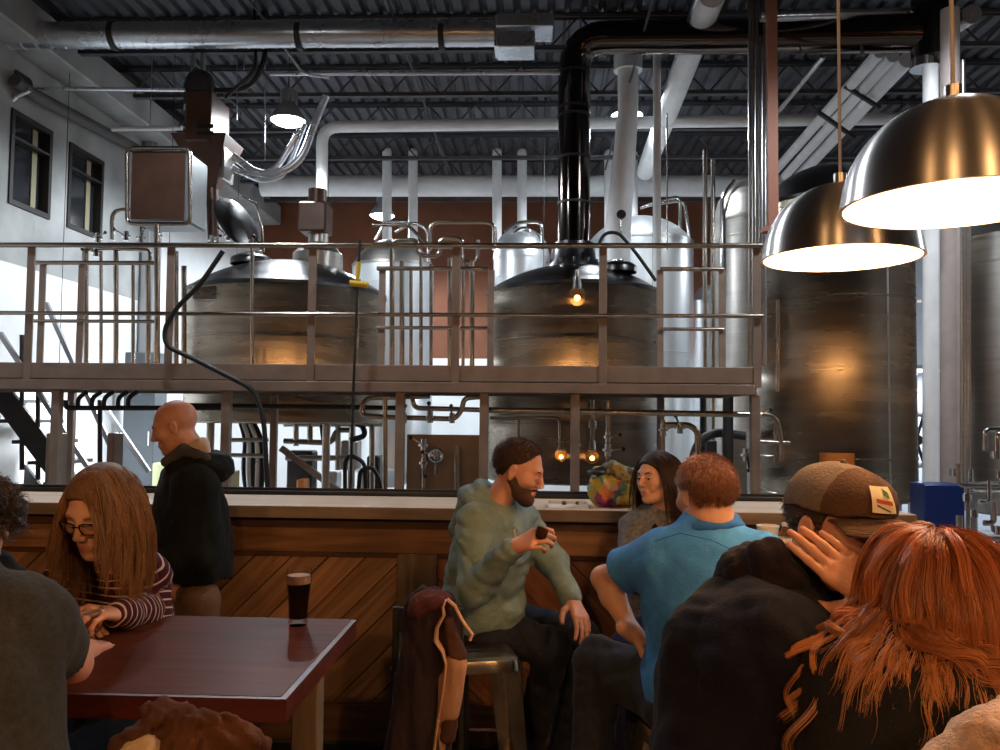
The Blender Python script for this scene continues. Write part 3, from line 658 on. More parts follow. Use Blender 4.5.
for i,(px,a,b) in enumerate(((184,0,110),(237,60,120),(265,60,160),(244,0,70))):
    tag(MB().cyl(P(px,a,9.9), P(px,b,9.9), .006, n=6).build('hanging_wire', GALV), ('long thin wire beside the hopper motor','thin wire just right of the hopper body','thin wire closest to the glowing high bay lamp','short thin wire under the spiral duct by the looped cable')[i], 'wire', 'wires around the hopper')
pipe_thing('slanting_rod','thin grey rod slanting down from the roof beside the spiral duct',[(250,0),(303,74),(330,78)],9.3,.016,GALV,'rod',bend=.1)
# round mirror like lid propped open
t = thing('propped_lid', 'round steel kettle lid propped open beneath the hopper', 'lid', P(240,240,9.3))
M = Matrix.Rotation(math.radians(62),4,'Y') @ Matrix.Rotation(math.radians(20),4,'X')
c = P(238,222,9.4)
MB().lathe([(.001,.05),(.2,.04),(.32,0),(.32,-.03),(.30,-.03),(.001,.03)], c, 36, M=M).build('lid', DOME, t)
MB().tube([c+Vector((.05,0,.3)), c+Vector((.22,-.05,.2)), c+Vector((.3,-.05,-.1)), c+Vector((.3,0,-.35))], .015).build('lid_arm', PIPE, t)
# hoses and cables over the walkway
tag(MB().pipe(pp([(223,251),(200,285),(176,308),(164,330),(166,346),(200,362),(255,390),(264,420),(268,498)],7.35), .022, 10, bend=.12).build('rubber_hose', BLACK), 'black rubber hose looping over the rails down past the walkway', 'hose')
t = thing('cable_pendant', 'hanging black cable with a yellow grip in front of the left kettle', 'cable', P(357,500,7.4))
MB().pipe(pp([(360,240),(357,300),(353,400),(350,496)],7.4), .012, 8).build('cable', BLACK, t)
MB().tube(pp([(359,262),(357,284)],7.38), .02).tube(pp([(350,283),(368,285)],7.38), .028).build('grip', YELLOW, t)
tag(MB().pipe(pp([(598,246),(604,233),(618,232),(634,250),(656,281)],9.4), .02, 8, bend=.2).build('rubber_hose', BLACK), 'short black hose arching over the rim of the tall-ducted kettle', 'hose')
# ================================================================== PIPEWORK UNDER THE WALKWAY
pipe_thing('process_pipe','long steel pipe running below the walkway and turning down at its end',[(484,410),(776,415),(781,440),(781,462)],7.9,.028,PIPE,bend=.12)
pipe_thing('process_pipe','short parallel pipe ending beside the turned-down one',[(757,442),(790,443)],7.9,.02,PIPE)
pipe_thing('process_pipe','short upright stub next to the turned-down pipe',[(775,418),(775,462)],8.0,.016,PIPE)
pipe_thing('process_pipe','looped steel pipe under the walkway near its middle column',[(430,396),(368,398),(362,405),(362,415),(380,417),(455,419),(462,410),(464,398),(480,397)],7.8,.024,PIPE,bend=.08)
pipe_thing('process_pipe','straight pipe behind the looped one reaching the middle column',[(412,396),(414,408),(484,410)],8.0,.024,PIPE,bend=.08)
pipe_thing('process_pipe','long dark pipe close beneath the left kettle',[(165,405),(400,408)],8.3,.024,BLACK)
pipe_thing('process_pipe','pipe hooking down beside the cardigan woman',[(665,425),(690,425),(698,432),(698,465)],8.2,.03,PIPE,bend=.1)
pipe_thing('process_pipe','upright pipe crossing the looped pipe',[(385,396),(385,500)],7.8,.024,PIPE)
pipe_thing('process_pipe','upright pipe behind the colourful bag',[(608,400),(608,490)],8.1,.022,PIPE)
pipe_thing('process_pipe','slim upright pipe with clamp between kettle and tank',[(663,420),(663,490)],8.4,.022,PIPE)
for i,(px,py,D,s,a) in enumerate(((608,450,8.05,1.0,.1),(608,437,8.05,.8,.2),(436,455,8.2,.9,2.9),(424,463,8.2,.9,-1.4),(424,445,8.2,1.,2.6),(663,430,8.3,1.,.3),(680,428,8.2,.9,2.),(757,416,7.85,.9,.5),(430,417,7.75,.9,1.6),(452,418,7.75,.8,1.6),(746,455,8.0,1.,-1.5),(404,418,7.7,.8,1.4))):
    valve(P(px,py,D), s, ['valve on the upright pipe behind the colourful bag','smaller valve higher on the upright pipe behind the colourful bag','brass-bright valve in the middle of the flat steel panel','lower valve on the steel panel stand pipe','upper valve on the steel panel stand pipe','valve at the kettle and tank gap pipe','valve at the bend of the hooked pipe','valve where the long pipe passes the end column','valve on the looped pipe just right of the column','valve at the far bend of the looped pipe','hanging valve between the end column and the blue-shirted man','valve on the looped pipe in front of the column'][i], a)
t = thing('steel_panel', 'flat brushed steel panel with stand pipes under the walkway', 'panel', P(443,495,8.45))
MB().box(P(406,500,8.45), P(482,435,8.5), .004).build('panel', mat('dull_steel_panel',(.22,.18,.155),.45,.8,noise=.15,nscale=2), t)
MB().cyl(P(424,440,8.25), P(424,495,8.25), .022).cyl(P(457,445,8.25), P(457,495,8.25), .03).cyl(P(436,455,8.25), P(436,475,8.25), .015).build('stand_pipe', PIPE, t)
MB().lathe([(.045,-.01),(.06,-.02),(.075,-.01),(.06,0),(.045,-.01)], P(436,455,8.15), 24, ax='y').build('round_fitting', CHROME, t)
m = thing('pump_skid', 'cluttered steel pump skid with hoses beyond the counter', 'pump', P(320,490,10.6))
for i,(a,c) in enumerate((((286,450),(318,492)),((340,440),(362,470)),((366,455),(384,492)),((322,470),(342,495)))):
    MB().box(P(a[0],c[1],10.6+.1*i), P(c[0],a[1],10.9+.1*i), .02).build('pump_casing', (DARKMETAL,STEEL,DARKMETAL,BRIGHT)[i], m)
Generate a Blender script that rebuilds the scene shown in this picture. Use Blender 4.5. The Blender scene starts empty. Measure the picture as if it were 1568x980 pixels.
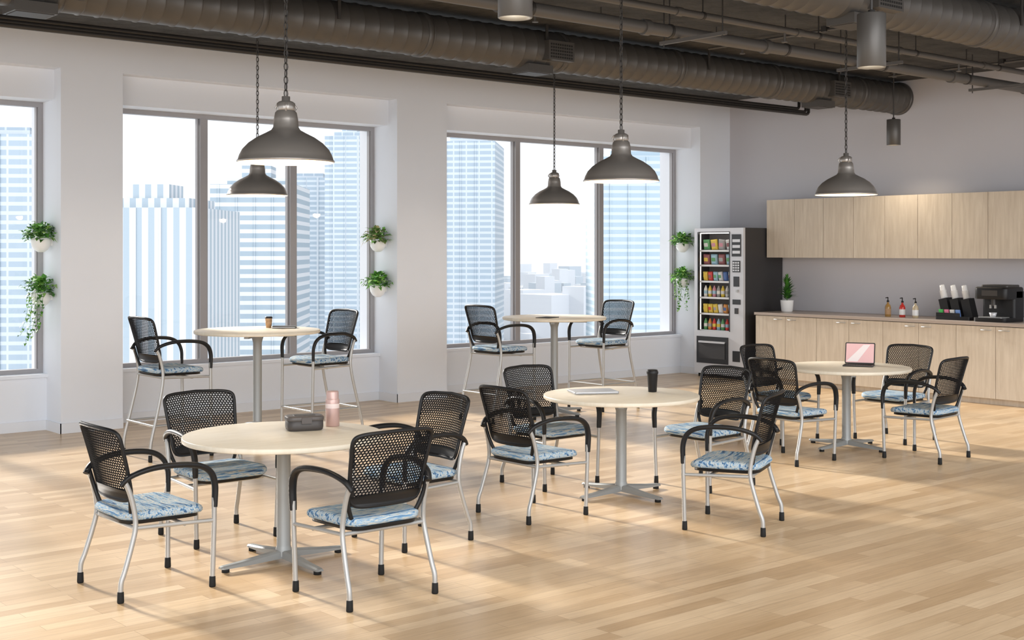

*REQUIREMENT:* Copy the material above in full and exactly, skipping pictures.

*RESULT OF THE EXERCISE:*
The Blender Python script for this scene continues. Write part 3, from line 658 on. More parts follow. Use Blender 4.5.
for i,(px,a,b) in enumerate(((184,0,110),(237,60,120),(265,60,160),(244,0,70))):
    tag(MB().cyl(P(px,a,9.9), P(px,b,9.9), .006, n=6).build('hanging_wire', GALV), ('long thin wire beside the hopper motor','thin wire just right of the hopper body','thin wire closest to the glowing high bay lamp','short thin wire under the spiral duct by the looped cable')[i], 'wire', 'wires around the hopper')
pipe_thing('slanting_rod','thin grey rod slanting down from the roof beside the spiral duct',[(250,0),(303,74),(330,78)],9.3,.016,GALV,'rod',bend=.1)
# round mirror like lid propped open
t = thing('propped_lid', 'round steel kettle lid propped open beneath the hopper', 'lid', P(240,240,9.3))
M = Matrix.Rotation(math.radians(62),4,'Y') @ Matrix.Rotation(math.radians(20),4,'X')
c = P(238,222,9.4)
MB().lathe([(.001,.05),(.2,.04),(.32,0),(.32,-.03),(.30,-.03),(.001,.03)], c, 36, M=M).build('lid', DOME, t)
MB().tube([c+Vector((.05,0,.3)), c+Vector((.22,-.05,.2)), c+Vector((.3,-.05,-.1)), c+Vector((.3,0,-.35))], .015).build('lid_arm', PIPE, t)
# hoses and cables over the walkway
tag(MB().pipe(pp([(223,251),(200,285),(176,308),(164,330),(166,346),(200,362),(255,390),(264,420),(268,498)],7.35), .022, 10, bend=.12).build('rubber_hose', BLACK), 'black rubber hose looping over the rails down past the walkway', 'hose')
t = thing('cable_pendant', 'hanging black cable with a yellow grip in front of the left kettle', 'cable', P(357,500,7.4))
MB().pipe(pp([(360,240),(357,300),(353,400),(350,496)],7.4), .012, 8).build('cable', BLACK, t)
MB().tube(pp([(359,262),(357,284)],7.38), .02).tube(pp([(350,283),(368,285)],7.38), .028).build('grip', YELLOW, t)
tag(MB().pipe(pp([(598,246),(604,233),(618,232),(634,250),(656,281)],9.4), .02, 8, bend=.2).build('rubber_hose', BLACK), 'short black hose arching over the rim of the tall-ducted kettle', 'hose')
# ================================================================== PIPEWORK UNDER THE WALKWAY
pipe_thing('process_pipe','long steel pipe running below the walkway and turning down at its end',[(484,410),(776,415),(781,440),(781,462)],7.9,.028,PIPE,bend=.12)
pipe_thing('process_pipe','short parallel pipe ending beside the turned-down one',[(757,442),(790,443)],7.9,.02,PIPE)
pipe_thing('process_pipe','short upright stub next to the turned-down pipe',[(775,418),(775,462)],8.0,.016,PIPE)
pipe_thing('process_pipe','looped steel pipe under the walkway near its middle column',[(430,396),(368,398),(362,405),(362,415),(380,417),(455,419),(462,410),(464,398),(480,397)],7.8,.024,PIPE,bend=.08)
pipe_thing('process_pipe','straight pipe behind the looped one reaching the middle column',[(412,396),(414,408),(484,410)],8.0,.024,PIPE,bend=.08)
pipe_thing('process_pipe','long dark pipe close beneath the left kettle',[(165,405),(400,408)],8.3,.024,BLACK)
pipe_thing('process_pipe','pipe hooking down beside the cardigan woman',[(665,425),(690,425),(698,432),(698,465)],8.2,.03,PIPE,bend=.1)
pipe_thing('process_pipe','upright pipe crossing the looped pipe',[(385,396),(385,500)],7.8,.024,PIPE)
pipe_thing('process_pipe','upright pipe behind the colourful bag',[(608,400),(608,490)],8.1,.022,PIPE)
pipe_thing('process_pipe','slim upright pipe with clamp between kettle and tank',[(663,420),(663,490)],8.4,.022,PIPE)
for i,(px,py,D,s,a) in enumerate(((608,450,8.05,1.0,.1),(608,437,8.05,.8,.2),(436,455,8.2,.9,2.9),(424,463,8.2,.9,-1.4),(424,445,8.2,1.,2.6),(663,430,8.3,1.,.3),(680,428,8.2,.9,2.),(757,416,7.85,.9,.5),(430,417,7.75,.9,1.6),(452,418,7.75,.8,1.6),(746,455,8.0,1.,-1.5),(404,418,7.7,.8,1.4))):
    valve(P(px,py,D), s, ['valve on the upright pipe behind the colourful bag','smaller valve higher on the upright pipe behind the colourful bag','brass-bright valve in the middle of the flat steel panel','lower valve on the steel panel stand pipe','upper valve on the steel panel stand pipe','valve at the kettle and tank gap pipe','valve at the bend of the hooked pipe','valve where the long pipe passes the end column','valve on the looped pipe just right of the column','valve at the far bend of the looped pipe','hanging valve between the end column and the blue-shirted man','valve on the looped pipe in front of the column'][i], a)
t = thing('steel_panel', 'flat brushed steel panel with stand pipes under the walkway', 'panel', P(443,495,8.45))
MB().box(P(406,500,8.45), P(482,435,8.5), .004).build('panel', mat('dull_steel_panel',(.22,.18,.155),.45,.8,noise=.15,nscale=2), t)
MB().cyl(P(424,440,8.25), P(424,495,8.25), .022).cyl(P(457,445,8.25), P(457,495,8.25), .03).cyl(P(436,455,8.25), P(436,475,8.25), .015).build('stand_pipe', PIPE, t)
MB().lathe([(.045,-.01),(.06,-.02),(.075,-.01),(.06,0),(.045,-.01)], P(436,455,8.15), 24, ax='y').build('round_fitting', CHROME, t)
m = thing('pump_skid', 'cluttered steel pump skid with hoses beyond the counter', 'pump', P(320,490,10.6))
for i,(a,c) in enumerate((((286,450),(318,492)),((340,440),(362,470)),((366,455),(384,492)),((322,470),(342,495)))):
    MB().box(P(a[0],c[1],10.6+.1*i), P(c[0],a[1],10.9+.1*i), .02).build('pump_casing', (DARKMETAL,STEEL,DARKMETAL,BRIGHT)[i], m)
Generate a Blender script that rebuilds the scene shown in this picture. Use Blender 4.5. The Blender scene starts empty. Measure the picture as if it were 1568x980 pixels.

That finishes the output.